__What the task requires__
Write out the whole listing again, exactly as given.

## Begin Recorded data

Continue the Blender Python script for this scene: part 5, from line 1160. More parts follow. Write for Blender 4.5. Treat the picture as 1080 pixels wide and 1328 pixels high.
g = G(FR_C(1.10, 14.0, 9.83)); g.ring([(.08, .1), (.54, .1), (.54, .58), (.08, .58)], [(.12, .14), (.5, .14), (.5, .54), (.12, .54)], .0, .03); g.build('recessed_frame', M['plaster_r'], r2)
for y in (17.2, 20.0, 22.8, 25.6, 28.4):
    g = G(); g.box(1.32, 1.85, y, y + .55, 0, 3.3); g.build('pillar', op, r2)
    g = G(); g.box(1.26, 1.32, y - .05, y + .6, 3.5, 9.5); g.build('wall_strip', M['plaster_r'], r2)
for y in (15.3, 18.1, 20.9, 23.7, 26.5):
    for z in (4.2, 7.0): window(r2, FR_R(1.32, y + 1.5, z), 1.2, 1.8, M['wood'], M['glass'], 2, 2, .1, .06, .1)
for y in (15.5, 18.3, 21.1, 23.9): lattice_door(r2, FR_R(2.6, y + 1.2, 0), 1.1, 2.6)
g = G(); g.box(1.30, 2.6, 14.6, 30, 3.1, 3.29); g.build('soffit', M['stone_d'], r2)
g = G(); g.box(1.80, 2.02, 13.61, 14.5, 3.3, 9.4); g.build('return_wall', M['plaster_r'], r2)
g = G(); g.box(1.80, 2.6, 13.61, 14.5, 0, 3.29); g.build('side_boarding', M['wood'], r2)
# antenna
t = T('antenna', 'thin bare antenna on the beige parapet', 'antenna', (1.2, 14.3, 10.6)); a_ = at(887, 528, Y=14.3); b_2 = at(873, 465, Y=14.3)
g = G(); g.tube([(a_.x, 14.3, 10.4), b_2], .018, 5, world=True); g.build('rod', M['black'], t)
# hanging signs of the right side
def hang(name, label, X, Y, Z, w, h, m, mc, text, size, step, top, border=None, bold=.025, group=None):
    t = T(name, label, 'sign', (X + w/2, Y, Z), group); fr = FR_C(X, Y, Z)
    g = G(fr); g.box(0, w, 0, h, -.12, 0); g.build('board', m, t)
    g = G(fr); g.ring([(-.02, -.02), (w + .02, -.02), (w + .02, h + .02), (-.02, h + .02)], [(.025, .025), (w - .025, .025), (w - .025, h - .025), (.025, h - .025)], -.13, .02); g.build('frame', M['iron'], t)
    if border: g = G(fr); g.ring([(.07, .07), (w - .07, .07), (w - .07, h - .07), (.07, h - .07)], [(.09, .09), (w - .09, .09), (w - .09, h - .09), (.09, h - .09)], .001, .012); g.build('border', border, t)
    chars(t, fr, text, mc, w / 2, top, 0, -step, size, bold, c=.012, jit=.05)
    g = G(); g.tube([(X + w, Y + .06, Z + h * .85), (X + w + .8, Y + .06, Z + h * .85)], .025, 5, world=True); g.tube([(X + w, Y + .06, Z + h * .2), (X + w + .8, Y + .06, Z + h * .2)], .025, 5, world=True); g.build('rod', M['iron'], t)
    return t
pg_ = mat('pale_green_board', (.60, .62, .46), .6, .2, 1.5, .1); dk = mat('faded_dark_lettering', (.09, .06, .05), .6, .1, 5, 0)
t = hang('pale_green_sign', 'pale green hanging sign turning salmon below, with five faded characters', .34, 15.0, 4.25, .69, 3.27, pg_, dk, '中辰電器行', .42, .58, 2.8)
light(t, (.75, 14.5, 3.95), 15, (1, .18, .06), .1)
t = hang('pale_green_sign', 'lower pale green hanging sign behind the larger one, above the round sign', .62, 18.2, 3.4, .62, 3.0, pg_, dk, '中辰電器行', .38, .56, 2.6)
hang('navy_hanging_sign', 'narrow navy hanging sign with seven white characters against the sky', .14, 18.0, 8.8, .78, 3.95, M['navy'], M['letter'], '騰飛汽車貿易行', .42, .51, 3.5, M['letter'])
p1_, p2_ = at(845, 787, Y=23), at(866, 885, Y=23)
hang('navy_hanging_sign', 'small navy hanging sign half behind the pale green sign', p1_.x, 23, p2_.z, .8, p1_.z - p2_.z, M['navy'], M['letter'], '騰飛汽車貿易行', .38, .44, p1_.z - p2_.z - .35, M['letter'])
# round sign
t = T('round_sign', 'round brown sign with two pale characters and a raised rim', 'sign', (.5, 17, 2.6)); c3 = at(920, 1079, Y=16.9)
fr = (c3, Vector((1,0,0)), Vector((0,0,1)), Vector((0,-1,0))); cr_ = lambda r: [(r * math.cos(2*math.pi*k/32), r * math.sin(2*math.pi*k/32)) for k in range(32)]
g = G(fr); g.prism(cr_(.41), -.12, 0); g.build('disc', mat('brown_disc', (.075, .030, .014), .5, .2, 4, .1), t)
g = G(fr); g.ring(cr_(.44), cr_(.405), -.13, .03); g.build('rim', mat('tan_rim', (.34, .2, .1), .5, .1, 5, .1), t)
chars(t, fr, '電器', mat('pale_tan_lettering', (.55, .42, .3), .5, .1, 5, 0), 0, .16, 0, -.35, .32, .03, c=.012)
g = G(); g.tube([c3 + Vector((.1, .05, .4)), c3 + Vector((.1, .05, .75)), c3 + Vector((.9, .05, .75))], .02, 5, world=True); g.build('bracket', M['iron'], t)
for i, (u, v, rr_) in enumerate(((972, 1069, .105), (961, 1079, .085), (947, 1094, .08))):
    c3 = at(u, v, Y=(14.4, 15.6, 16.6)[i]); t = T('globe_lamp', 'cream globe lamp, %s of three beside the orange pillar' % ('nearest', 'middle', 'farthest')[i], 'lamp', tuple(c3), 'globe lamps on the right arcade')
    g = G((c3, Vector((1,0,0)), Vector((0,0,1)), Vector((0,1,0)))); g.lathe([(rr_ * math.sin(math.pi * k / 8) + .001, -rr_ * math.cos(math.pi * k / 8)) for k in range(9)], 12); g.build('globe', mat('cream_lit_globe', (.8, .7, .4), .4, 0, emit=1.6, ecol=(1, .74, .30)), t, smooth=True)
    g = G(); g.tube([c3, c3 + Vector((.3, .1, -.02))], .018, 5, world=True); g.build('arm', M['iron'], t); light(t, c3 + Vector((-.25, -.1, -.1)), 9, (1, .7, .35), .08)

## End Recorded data

__Written response__
Continue the Blender Python script for this scene: part 5, from line 1160. More parts follow. Write for Blender 4.5. Treat the picture as 1080 pixels wide and 1328 pixels high.
g = G(FR_C(1.10, 14.0, 9.83)); g.ring([(.08, .1), (.54, .1), (.54, .58), (.08, .58)], [(.12, .14), (.5, .14), (.5, .54), (.12, .54)], .0, .03); g.build('recessed_frame', M['plaster_r'], r2)
for y in (17.2, 20.0, 22.8, 25.6, 28.4):
    g = G(); g.box(1.32, 1.85, y, y + .55, 0, 3.3); g.build('pillar', op, r2)
    g = G(); g.box(1.26, 1.32, y - .05, y + .6, 3.5, 9.5); g.build('wall_strip', M['plaster_r'], r2)
for y in (15.3, 18.1, 20.9, 23.7, 26.5):
    for z in (4.2, 7.0): window(r2, FR_R(1.32, y + 1.5, z), 1.2, 1.8, M['wood'], M['glass'], 2, 2, .1, .06, .1)
for y in (15.5, 18.3, 21.1, 23.9): lattice_door(r2, FR_R(2.6, y + 1.2, 0), 1.1, 2.6)
g = G(); g.box(1.30, 2.6, 14.6, 30, 3.1, 3.29); g.build('soffit', M['stone_d'], r2)
g = G(); g.box(1.80, 2.02, 13.61, 14.5, 3.3, 9.4); g.build('return_wall', M['plaster_r'], r2)
g = G(); g.box(1.80, 2.6, 13.61, 14.5, 0, 3.29); g.build('side_boarding', M['wood'], r2)
# antenna
t = T('antenna', 'thin bare antenna on the beige parapet', 'antenna', (1.2, 14.3, 10.6)); a_ = at(887, 528, Y=14.3); b_2 = at(873, 465, Y=14.3)
g = G(); g.tube([(a_.x, 14.3, 10.4), b_2], .018, 5, world=True); g.build('rod', M['black'], t)
# hanging signs of the right side
def hang(name, label, X, Y, Z, w, h, m, mc, text, size, step, top, border=None, bold=.025, group=None):
    t = T(name, label, 'sign', (X + w/2, Y, Z), group); fr = FR_C(X, Y, Z)
    g = G(fr); g.box(0, w, 0, h, -.12, 0); g.build('board', m, t)
    g = G(fr); g.ring([(-.02, -.02), (w + .02, -.02), (w + .02, h + .02), (-.02, h + .02)], [(.025, .025), (w - .025, .025), (w - .025, h - .025), (.025, h - .025)], -.13, .02); g.build('frame', M['iron'], t)
    if border: g = G(fr); g.ring([(.07, .07), (w - .07, .07), (w - .07, h - .07), (.07, h - .07)], [(.09, .09), (w - .09, .09), (w - .09, h - .09), (.09, h - .09)], .001, .012); g.build('border', border, t)
    chars(t, fr, text, mc, w / 2, top, 0, -step, size, bold, c=.012, jit=.05)
    g = G(); g.tube([(X + w, Y + .06, Z + h * .85), (X + w + .8, Y + .06, Z + h * .85)], .025, 5, world=True); g.tube([(X + w, Y + .06, Z + h * .2), (X + w + .8, Y + .06, Z + h * .2)], .025, 5, world=True); g.build('rod', M['iron'], t)
    return t
pg_ = mat('pale_green_board', (.60, .62, .46), .6, .2, 1.5, .1); dk = mat('faded_dark_lettering', (.09, .06, .05), .6, .1, 5, 0)
t = hang('pale_green_sign', 'pale green hanging sign turning salmon below, with five faded characters', .34, 15.0, 4.25, .69, 3.27, pg_, dk, '中辰電器行', .42, .58, 2.8)
light(t, (.75, 14.5, 3.95), 15, (1, .18, .06), .1)
t = hang('pale_green_sign', 'lower pale green hanging sign behind the larger one, above the round sign', .62, 18.2, 3.4, .62, 3.0, pg_, dk, '中辰電器行', .38, .56, 2.6)
hang('navy_hanging_sign', 'narrow navy hanging sign with seven white characters against the sky', .14, 18.0, 8.8, .78, 3.95, M['navy'], M['letter'], '騰飛汽車貿易行', .42, .51, 3.5, M['letter'])
p1_, p2_ = at(845, 787, Y=23), at(866, 885, Y=23)
hang('navy_hanging_sign', 'small navy hanging sign half behind the pale green sign', p1_.x, 23, p2_.z, .8, p1_.z - p2_.z, M['navy'], M['letter'], '騰飛汽車貿易行', .38, .44, p1_.z - p2_.z - .35, M['letter'])
# round sign
t = T('round_sign', 'round brown sign with two pale characters and a raised rim', 'sign', (.5, 17, 2.6)); c3 = at(920, 1079, Y=16.9)
fr = (c3, Vector((1,0,0)), Vector((0,0,1)), Vector((0,-1,0))); cr_ = lambda r: [(r * math.cos(2*math.pi*k/32), r * math.sin(2*math.pi*k/32)) for k in range(32)]
g = G(fr); g.prism(cr_(.41), -.12, 0); g.build('disc', mat('brown_disc', (.075, .030, .014), .5, .2, 4, .1), t)
g = G(fr); g.ring(cr_(.44), cr_(.405), -.13, .03); g.build('rim', mat('tan_rim', (.34, .2, .1), .5, .1, 5, .1), t)
chars(t, fr, '電器', mat('pale_tan_lettering', (.55, .42, .3), .5, .1, 5, 0), 0, .16, 0, -.35, .32, .03, c=.012)
g = G(); g.tube([c3 + Vector((.1, .05, .4)), c3 + Vector((.1, .05, .75)), c3 + Vector((.9, .05, .75))], .02, 5, world=True); g.build('bracket', M['iron'], t)
for i, (u, v, rr_) in enumerate(((972, 1069, .105), (961, 1079, .085), (947, 1094, .08))):
    c3 = at(u, v, Y=(14.4, 15.6, 16.6)[i]); t = T('globe_lamp', 'cream globe lamp, %s of three beside the orange pillar' % ('nearest', 'middle', 'farthest')[i], 'lamp', tuple(c3), 'globe lamps on the right arcade')
    g = G((c3, Vector((1,0,0)), Vector((0,0,1)), Vector((0,1,0)))); g.lathe([(rr_ * math.sin(math.pi * k / 8) + .001, -rr_ * math.cos(math.pi * k / 8)) for k in range(9)], 12); g.build('globe', mat('cream_lit_globe', (.8, .7, .4), .4, 0, emit=1.6, ecol=(1, .74, .30)), t, smooth=True)
    g = G(); g.tube([c3, c3 + Vector((.3, .1, -.02))], .018, 5, world=True); g.build('arm', M['iron'], t); light(t, c3 + Vector((-.25, -.1, -.1)), 9, (1, .7, .35), .08)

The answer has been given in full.